_EXERCISE DETAILS:_ Please print all of the material below, word for word.
++++ GIVEN MATERIAL ++++
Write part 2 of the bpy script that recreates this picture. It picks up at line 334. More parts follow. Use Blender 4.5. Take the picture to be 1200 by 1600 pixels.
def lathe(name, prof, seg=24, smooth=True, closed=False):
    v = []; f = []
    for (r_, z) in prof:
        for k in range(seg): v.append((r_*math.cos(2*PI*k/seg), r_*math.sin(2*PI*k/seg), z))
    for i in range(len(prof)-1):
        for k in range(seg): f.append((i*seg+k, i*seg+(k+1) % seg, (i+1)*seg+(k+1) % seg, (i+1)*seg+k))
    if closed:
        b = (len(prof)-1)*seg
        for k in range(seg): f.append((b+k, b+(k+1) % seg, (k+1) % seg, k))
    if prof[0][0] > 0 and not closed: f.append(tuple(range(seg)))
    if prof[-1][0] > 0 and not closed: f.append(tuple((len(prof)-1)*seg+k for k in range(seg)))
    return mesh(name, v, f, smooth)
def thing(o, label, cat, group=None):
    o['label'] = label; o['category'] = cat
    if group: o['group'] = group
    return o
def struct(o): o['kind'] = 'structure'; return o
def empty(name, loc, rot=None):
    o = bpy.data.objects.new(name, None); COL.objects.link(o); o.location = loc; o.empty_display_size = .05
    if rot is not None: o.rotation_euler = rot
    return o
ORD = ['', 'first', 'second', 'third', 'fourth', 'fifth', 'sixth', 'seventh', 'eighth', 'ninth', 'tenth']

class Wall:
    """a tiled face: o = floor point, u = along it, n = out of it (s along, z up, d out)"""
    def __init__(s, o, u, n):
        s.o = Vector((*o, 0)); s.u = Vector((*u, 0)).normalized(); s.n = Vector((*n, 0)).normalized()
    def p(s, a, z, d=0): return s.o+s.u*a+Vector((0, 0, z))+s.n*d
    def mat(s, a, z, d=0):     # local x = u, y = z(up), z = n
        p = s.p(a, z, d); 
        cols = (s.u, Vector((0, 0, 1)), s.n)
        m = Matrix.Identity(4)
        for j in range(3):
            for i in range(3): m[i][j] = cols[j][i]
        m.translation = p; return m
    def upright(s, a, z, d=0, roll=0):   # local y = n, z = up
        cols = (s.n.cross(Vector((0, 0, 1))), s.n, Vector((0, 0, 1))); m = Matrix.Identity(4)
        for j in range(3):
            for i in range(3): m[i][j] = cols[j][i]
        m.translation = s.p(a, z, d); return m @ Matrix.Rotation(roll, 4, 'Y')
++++
_ANSWER IN FULL:_
Write part 2 of the bpy script that recreates this picture. It picks up at line 334. More parts follow. Use Blender 4.5. Take the picture to be 1200 by 1600 pixels.
def lathe(name, prof, seg=24, smooth=True, closed=False):
    v = []; f = []
    for (r_, z) in prof:
        for k in range(seg): v.append((r_*math.cos(2*PI*k/seg), r_*math.sin(2*PI*k/seg), z))
    for i in range(len(prof)-1):
        for k in range(seg): f.append((i*seg+k, i*seg+(k+1) % seg, (i+1)*seg+(k+1) % seg, (i+1)*seg+k))
    if closed:
        b = (len(prof)-1)*seg
        for k in range(seg): f.append((b+k, b+(k+1) % seg, (k+1) % seg, k))
    if prof[0][0] > 0 and not closed: f.append(tuple(range(seg)))
    if prof[-1][0] > 0 and not closed: f.append(tuple((len(prof)-1)*seg+k for k in range(seg)))
    return mesh(name, v, f, smooth)
def thing(o, label, cat, group=None):
    o['label'] = label; o['category'] = cat
    if group: o['group'] = group
    return o
def struct(o): o['kind'] = 'structure'; return o
def empty(name, loc, rot=None):
    o = bpy.data.objects.new(name, None); COL.objects.link(o); o.location = loc; o.empty_display_size = .05
    if rot is not None: o.rotation_euler = rot
    return o
ORD = ['', 'first', 'second', 'third', 'fourth', 'fifth', 'sixth', 'seventh', 'eighth', 'ninth', 'tenth']

class Wall:
    """a tiled face: o = floor point, u = along it, n = out of it (s along, z up, d out)"""
    def __init__(s, o, u, n):
        s.o = Vector((*o, 0)); s.u = Vector((*u, 0)).normalized(); s.n = Vector((*n, 0)).normalized()
    def p(s, a, z, d=0): return s.o+s.u*a+Vector((0, 0, z))+s.n*d
    def mat(s, a, z, d=0):     # local x = u, y = z(up), z = n
        p = s.p(a, z, d); 
        cols = (s.u, Vector((0, 0, 1)), s.n)
        m = Matrix.Identity(4)
        for j in range(3):
            for i in range(3): m[i][j] = cols[j][i]
        m.translation = p; return m
    def upright(s, a, z, d=0, roll=0):   # local y = n, z = up
        cols = (s.n.cross(Vector((0, 0, 1))), s.n, Vector((0, 0, 1))); m = Matrix.Identity(4)
        for j in range(3):
            for i in range(3): m[i][j] = cols[j][i]
        m.translation = s.p(a, z, d); return m @ Matrix.Rotation(roll, 4, 'Y')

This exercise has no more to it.